• [Challenge]:
Copy out each line that has "Python" in it.

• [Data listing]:
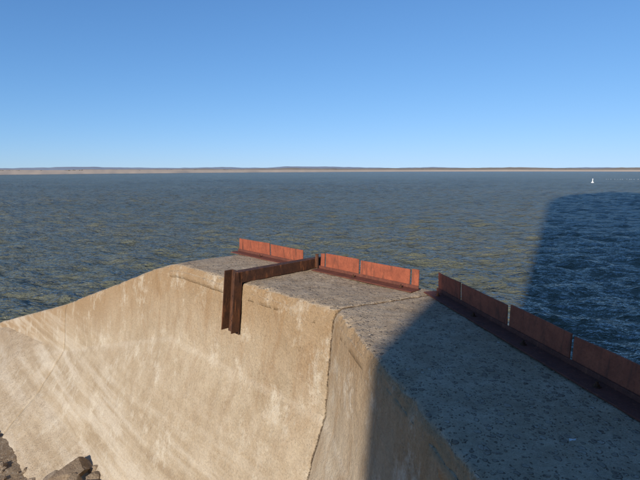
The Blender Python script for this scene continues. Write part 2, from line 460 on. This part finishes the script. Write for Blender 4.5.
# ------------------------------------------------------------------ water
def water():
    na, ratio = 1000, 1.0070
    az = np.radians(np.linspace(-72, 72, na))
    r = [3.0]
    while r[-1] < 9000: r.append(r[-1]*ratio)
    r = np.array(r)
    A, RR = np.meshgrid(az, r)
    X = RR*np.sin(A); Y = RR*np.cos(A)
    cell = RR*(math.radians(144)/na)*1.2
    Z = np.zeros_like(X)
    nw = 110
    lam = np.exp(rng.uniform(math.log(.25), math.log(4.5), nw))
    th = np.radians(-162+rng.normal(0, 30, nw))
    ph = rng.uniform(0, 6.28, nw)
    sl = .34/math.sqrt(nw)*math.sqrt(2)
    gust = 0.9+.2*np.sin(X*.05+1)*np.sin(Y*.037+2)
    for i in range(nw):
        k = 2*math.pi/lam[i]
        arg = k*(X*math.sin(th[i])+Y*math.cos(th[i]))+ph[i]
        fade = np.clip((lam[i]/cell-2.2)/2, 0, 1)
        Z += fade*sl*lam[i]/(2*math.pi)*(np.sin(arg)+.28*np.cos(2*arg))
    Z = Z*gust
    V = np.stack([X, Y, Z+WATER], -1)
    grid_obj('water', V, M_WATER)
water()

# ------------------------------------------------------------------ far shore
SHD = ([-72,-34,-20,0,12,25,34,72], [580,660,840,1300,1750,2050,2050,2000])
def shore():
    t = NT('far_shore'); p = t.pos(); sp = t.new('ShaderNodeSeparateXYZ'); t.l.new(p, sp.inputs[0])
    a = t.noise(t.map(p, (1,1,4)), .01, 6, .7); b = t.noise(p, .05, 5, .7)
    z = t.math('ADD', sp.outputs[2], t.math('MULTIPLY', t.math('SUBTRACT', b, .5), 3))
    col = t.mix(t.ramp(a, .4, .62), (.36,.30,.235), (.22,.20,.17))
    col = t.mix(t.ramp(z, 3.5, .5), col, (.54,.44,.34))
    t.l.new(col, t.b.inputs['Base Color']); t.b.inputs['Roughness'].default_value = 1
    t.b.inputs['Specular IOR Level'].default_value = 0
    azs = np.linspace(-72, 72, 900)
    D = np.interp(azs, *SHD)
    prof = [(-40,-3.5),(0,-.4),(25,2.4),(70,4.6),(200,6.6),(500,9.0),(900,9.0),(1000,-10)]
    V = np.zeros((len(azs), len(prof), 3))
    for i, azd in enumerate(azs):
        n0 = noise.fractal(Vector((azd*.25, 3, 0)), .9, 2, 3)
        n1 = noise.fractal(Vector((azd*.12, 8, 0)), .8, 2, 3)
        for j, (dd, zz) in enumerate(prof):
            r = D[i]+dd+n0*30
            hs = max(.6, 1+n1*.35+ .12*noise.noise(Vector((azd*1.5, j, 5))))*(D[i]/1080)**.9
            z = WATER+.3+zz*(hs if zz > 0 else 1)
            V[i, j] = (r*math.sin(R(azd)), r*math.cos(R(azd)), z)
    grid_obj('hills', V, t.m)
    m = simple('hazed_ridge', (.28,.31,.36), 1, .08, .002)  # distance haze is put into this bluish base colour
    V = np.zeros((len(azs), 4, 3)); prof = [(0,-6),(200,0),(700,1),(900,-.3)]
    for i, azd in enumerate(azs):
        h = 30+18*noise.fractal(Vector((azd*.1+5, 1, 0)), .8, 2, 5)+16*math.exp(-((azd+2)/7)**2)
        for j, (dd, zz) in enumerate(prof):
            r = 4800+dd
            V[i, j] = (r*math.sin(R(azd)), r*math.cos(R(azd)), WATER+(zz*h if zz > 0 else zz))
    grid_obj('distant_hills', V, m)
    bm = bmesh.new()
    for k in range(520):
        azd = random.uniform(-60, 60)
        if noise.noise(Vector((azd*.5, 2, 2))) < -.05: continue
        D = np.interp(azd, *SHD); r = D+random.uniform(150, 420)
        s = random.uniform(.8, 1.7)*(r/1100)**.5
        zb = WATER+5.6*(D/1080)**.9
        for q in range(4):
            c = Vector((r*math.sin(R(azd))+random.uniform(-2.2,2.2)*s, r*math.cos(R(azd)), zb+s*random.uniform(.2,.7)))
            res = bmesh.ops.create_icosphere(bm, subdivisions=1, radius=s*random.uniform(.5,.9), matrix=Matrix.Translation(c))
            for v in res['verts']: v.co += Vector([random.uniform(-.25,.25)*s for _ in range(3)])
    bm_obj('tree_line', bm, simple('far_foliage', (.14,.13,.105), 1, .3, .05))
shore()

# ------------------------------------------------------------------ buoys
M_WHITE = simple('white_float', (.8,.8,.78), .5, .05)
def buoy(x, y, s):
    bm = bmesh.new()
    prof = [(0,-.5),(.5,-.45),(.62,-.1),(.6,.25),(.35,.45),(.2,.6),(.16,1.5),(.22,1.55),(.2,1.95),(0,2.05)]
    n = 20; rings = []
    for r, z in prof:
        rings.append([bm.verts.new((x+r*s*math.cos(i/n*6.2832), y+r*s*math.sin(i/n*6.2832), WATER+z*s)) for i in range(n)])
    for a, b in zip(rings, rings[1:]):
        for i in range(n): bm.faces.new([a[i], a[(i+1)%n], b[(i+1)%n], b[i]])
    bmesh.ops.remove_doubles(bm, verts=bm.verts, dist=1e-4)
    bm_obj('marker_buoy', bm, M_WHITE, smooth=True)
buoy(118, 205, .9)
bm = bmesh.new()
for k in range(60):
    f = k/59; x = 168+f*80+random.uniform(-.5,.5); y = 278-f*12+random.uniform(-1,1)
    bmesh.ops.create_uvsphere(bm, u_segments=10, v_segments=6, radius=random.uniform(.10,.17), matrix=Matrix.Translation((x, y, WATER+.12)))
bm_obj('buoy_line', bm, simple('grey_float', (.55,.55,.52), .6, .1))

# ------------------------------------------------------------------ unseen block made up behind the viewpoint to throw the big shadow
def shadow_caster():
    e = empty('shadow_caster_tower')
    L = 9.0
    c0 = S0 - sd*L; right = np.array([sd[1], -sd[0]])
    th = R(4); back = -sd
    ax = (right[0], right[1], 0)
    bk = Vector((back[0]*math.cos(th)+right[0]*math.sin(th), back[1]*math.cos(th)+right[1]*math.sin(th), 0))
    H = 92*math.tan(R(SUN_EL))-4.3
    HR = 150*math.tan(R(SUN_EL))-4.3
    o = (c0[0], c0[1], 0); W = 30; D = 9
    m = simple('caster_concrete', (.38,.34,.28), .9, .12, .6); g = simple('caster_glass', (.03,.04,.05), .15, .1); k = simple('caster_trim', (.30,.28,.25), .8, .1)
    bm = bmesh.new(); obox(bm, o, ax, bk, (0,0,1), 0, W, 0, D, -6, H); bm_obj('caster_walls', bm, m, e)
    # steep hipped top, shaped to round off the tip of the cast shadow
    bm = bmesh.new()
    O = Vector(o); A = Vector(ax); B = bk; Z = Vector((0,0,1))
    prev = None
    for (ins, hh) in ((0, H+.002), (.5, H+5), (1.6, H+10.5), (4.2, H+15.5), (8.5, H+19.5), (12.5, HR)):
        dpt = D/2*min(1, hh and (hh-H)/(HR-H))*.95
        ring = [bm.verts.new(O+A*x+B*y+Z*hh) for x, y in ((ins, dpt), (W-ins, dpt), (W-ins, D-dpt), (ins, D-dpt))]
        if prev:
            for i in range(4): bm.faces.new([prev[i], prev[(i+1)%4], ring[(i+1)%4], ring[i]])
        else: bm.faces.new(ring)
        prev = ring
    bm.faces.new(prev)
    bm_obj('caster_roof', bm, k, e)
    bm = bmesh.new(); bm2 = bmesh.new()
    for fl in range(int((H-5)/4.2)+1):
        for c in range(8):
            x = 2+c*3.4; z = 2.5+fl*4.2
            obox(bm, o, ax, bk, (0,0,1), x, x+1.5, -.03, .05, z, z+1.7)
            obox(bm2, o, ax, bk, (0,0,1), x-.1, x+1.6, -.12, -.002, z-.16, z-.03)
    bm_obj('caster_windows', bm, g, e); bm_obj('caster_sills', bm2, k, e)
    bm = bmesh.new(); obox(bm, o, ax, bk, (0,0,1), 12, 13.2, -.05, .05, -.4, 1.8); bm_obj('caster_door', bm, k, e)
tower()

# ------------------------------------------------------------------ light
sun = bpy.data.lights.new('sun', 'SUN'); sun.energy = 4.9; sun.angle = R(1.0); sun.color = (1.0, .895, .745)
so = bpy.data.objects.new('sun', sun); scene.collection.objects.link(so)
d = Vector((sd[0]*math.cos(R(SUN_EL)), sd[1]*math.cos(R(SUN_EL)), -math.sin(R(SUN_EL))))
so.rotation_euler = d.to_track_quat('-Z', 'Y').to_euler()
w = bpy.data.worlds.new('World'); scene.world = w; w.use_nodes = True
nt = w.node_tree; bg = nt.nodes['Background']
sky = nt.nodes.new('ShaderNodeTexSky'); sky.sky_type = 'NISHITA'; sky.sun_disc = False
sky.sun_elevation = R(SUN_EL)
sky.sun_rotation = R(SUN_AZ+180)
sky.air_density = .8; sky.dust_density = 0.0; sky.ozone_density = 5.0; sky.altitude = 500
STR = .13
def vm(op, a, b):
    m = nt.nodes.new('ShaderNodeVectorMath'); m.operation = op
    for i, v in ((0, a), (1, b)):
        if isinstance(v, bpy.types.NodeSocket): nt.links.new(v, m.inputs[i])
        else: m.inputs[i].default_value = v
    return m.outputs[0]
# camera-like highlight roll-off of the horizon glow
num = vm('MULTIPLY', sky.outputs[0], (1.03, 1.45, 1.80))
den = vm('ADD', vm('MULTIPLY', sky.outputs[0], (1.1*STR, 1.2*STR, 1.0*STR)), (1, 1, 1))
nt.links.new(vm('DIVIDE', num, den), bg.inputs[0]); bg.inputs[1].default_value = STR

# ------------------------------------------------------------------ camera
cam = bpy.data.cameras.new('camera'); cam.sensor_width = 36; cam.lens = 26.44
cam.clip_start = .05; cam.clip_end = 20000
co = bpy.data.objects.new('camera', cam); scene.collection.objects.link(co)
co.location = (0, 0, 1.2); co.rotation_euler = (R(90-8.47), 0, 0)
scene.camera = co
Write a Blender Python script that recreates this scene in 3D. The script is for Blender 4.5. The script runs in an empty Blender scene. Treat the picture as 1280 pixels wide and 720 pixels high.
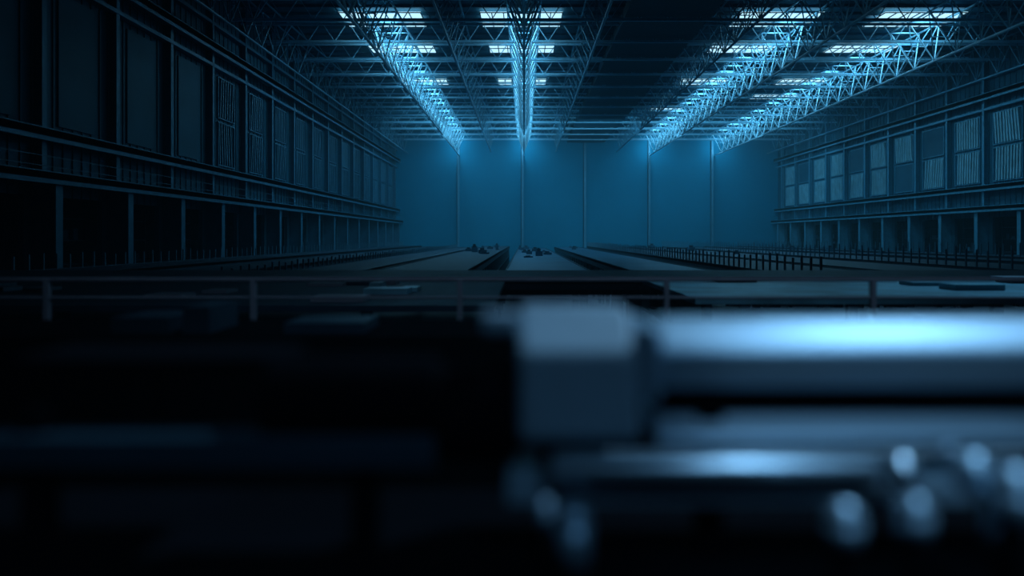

• [Complete output]:
The Blender Python script for this scene continues. Write part 2, from line 460 on. This part finishes the script. Write for Blender 4.5.
Write a Blender Python script that recreates this scene in 3D. The script is for Blender 4.5. The script runs in an empty Blender scene. Treat the picture as 1280 pixels wide and 720 pixels high.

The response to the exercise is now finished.